After two hours of pickleball which turned into paddleball for John and Rich,, I met them  on Deck 8 aft to share a couple of draft beers.  At home, I’ve been complaining about the cold weather for some time, even though in Central California a cold day is in the 50’s, which definitely calls for red wine.  Now, however, it’s about 80 degrees with soft breezes and light humidity.  I do love it, and the beer was a perfect accompaniment.  
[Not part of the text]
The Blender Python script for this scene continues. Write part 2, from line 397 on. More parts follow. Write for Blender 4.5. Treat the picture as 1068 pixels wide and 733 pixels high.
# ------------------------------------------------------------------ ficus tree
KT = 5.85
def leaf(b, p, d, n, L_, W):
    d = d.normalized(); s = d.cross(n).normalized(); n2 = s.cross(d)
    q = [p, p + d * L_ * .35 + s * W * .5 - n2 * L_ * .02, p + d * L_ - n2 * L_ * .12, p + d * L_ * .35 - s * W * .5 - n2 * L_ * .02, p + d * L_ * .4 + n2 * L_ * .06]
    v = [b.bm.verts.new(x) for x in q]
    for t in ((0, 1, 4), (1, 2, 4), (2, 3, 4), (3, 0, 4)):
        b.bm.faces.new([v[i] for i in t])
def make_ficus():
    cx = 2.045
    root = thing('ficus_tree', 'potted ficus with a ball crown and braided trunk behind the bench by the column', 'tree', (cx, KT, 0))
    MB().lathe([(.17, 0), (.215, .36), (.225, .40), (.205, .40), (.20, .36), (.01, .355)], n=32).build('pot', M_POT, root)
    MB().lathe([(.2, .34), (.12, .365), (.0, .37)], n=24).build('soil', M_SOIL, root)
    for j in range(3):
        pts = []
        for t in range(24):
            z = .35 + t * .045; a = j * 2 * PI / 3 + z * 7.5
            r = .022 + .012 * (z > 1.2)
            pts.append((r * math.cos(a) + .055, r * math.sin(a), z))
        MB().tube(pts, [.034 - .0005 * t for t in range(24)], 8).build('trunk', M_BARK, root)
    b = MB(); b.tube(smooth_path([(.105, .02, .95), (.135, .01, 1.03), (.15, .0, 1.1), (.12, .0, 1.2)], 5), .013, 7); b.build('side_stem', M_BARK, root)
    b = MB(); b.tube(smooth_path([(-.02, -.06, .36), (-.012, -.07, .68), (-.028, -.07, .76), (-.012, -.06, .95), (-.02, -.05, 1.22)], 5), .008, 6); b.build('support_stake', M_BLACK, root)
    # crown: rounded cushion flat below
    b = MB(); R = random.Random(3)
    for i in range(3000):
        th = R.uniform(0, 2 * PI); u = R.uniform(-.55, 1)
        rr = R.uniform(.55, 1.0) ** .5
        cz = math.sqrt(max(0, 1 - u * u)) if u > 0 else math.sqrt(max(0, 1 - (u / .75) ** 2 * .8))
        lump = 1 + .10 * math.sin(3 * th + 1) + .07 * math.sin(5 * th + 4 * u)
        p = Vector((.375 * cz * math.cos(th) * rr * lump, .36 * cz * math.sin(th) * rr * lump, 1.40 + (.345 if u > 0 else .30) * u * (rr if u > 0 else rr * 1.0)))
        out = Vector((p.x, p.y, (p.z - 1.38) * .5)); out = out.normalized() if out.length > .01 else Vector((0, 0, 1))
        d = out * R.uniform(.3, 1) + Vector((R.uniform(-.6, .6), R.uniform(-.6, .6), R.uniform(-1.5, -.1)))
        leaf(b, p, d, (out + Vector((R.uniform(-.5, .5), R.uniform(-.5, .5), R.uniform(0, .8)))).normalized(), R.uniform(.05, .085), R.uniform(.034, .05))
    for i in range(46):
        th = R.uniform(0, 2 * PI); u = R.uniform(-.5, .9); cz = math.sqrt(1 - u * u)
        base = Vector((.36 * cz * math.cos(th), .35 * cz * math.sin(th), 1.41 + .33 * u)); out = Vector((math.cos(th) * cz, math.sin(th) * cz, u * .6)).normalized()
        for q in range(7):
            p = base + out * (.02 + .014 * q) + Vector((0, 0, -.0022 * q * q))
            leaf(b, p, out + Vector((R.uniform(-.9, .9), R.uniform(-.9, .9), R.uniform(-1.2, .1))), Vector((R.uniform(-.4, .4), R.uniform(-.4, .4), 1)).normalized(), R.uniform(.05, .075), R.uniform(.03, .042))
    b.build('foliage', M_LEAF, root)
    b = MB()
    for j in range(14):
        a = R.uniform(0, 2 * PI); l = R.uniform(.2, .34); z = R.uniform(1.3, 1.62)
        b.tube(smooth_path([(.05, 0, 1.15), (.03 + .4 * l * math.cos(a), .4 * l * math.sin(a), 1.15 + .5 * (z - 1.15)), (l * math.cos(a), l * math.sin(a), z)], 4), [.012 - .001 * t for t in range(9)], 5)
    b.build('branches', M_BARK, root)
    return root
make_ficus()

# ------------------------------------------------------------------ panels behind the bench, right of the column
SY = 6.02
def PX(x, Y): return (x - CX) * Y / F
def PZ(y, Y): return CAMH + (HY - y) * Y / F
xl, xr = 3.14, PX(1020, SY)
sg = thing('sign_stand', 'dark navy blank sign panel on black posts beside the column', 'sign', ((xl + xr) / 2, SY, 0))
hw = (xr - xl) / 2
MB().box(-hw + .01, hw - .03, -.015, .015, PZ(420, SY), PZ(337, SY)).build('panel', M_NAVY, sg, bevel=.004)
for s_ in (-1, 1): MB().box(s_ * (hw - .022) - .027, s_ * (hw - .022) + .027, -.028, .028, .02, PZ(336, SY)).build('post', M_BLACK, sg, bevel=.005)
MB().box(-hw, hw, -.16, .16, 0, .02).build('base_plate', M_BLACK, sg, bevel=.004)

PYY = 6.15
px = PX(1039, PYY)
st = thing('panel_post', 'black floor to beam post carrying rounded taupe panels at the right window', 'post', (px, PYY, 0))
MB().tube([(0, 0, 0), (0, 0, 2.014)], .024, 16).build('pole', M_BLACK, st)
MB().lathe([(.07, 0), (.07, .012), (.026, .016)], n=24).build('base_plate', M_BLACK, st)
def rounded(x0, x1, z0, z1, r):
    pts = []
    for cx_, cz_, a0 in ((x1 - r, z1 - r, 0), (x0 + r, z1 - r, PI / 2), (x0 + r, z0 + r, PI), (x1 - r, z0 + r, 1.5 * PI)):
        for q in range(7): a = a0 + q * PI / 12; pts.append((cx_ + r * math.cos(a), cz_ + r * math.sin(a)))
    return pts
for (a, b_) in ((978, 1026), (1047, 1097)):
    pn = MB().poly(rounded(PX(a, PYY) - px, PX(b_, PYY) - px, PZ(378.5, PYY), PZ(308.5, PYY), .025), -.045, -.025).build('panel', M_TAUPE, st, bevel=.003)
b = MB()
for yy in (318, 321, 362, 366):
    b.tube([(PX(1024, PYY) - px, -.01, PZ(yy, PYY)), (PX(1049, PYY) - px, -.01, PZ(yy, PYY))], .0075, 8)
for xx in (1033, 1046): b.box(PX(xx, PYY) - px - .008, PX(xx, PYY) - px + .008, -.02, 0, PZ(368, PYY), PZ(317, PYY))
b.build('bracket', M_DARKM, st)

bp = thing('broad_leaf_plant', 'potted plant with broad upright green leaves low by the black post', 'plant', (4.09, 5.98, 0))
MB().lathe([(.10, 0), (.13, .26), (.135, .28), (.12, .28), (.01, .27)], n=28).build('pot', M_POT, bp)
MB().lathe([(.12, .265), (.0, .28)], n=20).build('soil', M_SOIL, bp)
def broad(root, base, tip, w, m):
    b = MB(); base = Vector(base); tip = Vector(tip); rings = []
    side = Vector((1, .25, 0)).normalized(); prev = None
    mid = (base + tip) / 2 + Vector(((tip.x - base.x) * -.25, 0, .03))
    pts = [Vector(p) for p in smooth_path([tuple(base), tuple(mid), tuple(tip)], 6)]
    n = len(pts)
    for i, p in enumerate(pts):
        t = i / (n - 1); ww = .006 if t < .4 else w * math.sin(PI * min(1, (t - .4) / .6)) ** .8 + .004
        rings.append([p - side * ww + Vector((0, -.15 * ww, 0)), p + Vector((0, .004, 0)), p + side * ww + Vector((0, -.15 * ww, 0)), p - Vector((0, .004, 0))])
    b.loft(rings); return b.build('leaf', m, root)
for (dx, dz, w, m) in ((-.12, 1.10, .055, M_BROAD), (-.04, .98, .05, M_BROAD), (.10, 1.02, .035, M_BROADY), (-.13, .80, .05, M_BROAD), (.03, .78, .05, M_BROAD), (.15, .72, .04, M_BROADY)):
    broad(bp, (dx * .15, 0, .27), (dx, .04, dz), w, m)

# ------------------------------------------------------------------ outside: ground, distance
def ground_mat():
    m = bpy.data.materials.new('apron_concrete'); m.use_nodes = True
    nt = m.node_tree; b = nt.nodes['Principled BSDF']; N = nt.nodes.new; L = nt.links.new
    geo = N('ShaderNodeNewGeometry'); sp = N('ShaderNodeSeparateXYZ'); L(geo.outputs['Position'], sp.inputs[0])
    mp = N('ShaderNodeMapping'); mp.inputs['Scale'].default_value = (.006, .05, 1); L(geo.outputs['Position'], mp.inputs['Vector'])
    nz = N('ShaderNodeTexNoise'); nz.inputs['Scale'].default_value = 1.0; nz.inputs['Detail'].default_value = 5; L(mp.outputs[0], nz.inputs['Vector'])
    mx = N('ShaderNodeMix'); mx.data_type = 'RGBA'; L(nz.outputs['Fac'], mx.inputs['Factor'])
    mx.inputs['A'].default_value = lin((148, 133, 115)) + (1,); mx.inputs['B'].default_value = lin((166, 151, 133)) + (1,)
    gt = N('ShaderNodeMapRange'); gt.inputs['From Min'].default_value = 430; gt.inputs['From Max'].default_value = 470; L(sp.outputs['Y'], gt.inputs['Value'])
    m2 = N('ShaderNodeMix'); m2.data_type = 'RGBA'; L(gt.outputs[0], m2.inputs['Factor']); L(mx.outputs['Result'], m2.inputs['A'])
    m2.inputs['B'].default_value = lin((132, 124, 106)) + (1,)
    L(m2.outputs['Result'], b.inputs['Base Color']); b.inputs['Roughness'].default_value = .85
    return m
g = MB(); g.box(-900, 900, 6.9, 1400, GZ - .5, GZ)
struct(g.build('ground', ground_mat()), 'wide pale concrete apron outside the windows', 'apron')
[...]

The first formal night is always preceded by a Captain’s cocktail party in the Queen’s Lounge (now The Mainstage), and boy, do people show up in droves.  The trays and trays of adult beverages might have been a bit of a draw, but most people do want to hear the captain’s welcome message and listen to him introduce his senior officers.  Captain Jonathan is an amazing man.  He manages to run the ship, charm people as he runs into them, has a wonderful sense of humor and even answers such questions as “Why are they out of my cereal?” with a straight face.  Last evening he introduced about twenty officers without using a single note, telling us their names, responsibilities, their training and at least one personal bit about them.  For example, I didn’t know that the Chief Engineer races motorcycles, but that was part of his introduction.  I think a good time was had by all.


Dinner was excellent, as usual.  However, there were no officers to be seen, which was explained by Philip, the dining room manager.  He told us that the officers were extremely busy this early in the cruise but that there would be several of them on the next formal night, a week from today.  It’s always fun to guess who will grace our table.


The evening show has always been at 8:00 and 10:00, and it’s been easy to get to the later one.  However, the time has now been changed to 9:30, and since formal night desserts are always good (last night my choice was a lovely vanilla souffle), we got to the show late and sat in the upstairs “getaway seats.”  The comedian/singer was really funny and very talented on that piano.  When I asked Bruce (who was our Cruise Director several years ago but is now the Production Manager) about the time change, he said that the attendance at both shows had increased by 40% across the fleet.  The advantage, of course, is that we get out at 10:15 instead of 10:45.  It all seems very complicated to me.  We found out that we can go to dinner at 7:45, however, so that will start this evening.  


Today is the last of our three sea days and everyone seems to have settled in nicely for this wonderful cruise.  We’re now down to 125 days, which seems like a very long time, but I’m sure, like most cruises, it will fly by.  


P. S.  We've finally figured out how to add photos on the new program.  Hope you enjoy them!  The photo of John was taken on our balcony just after sunset.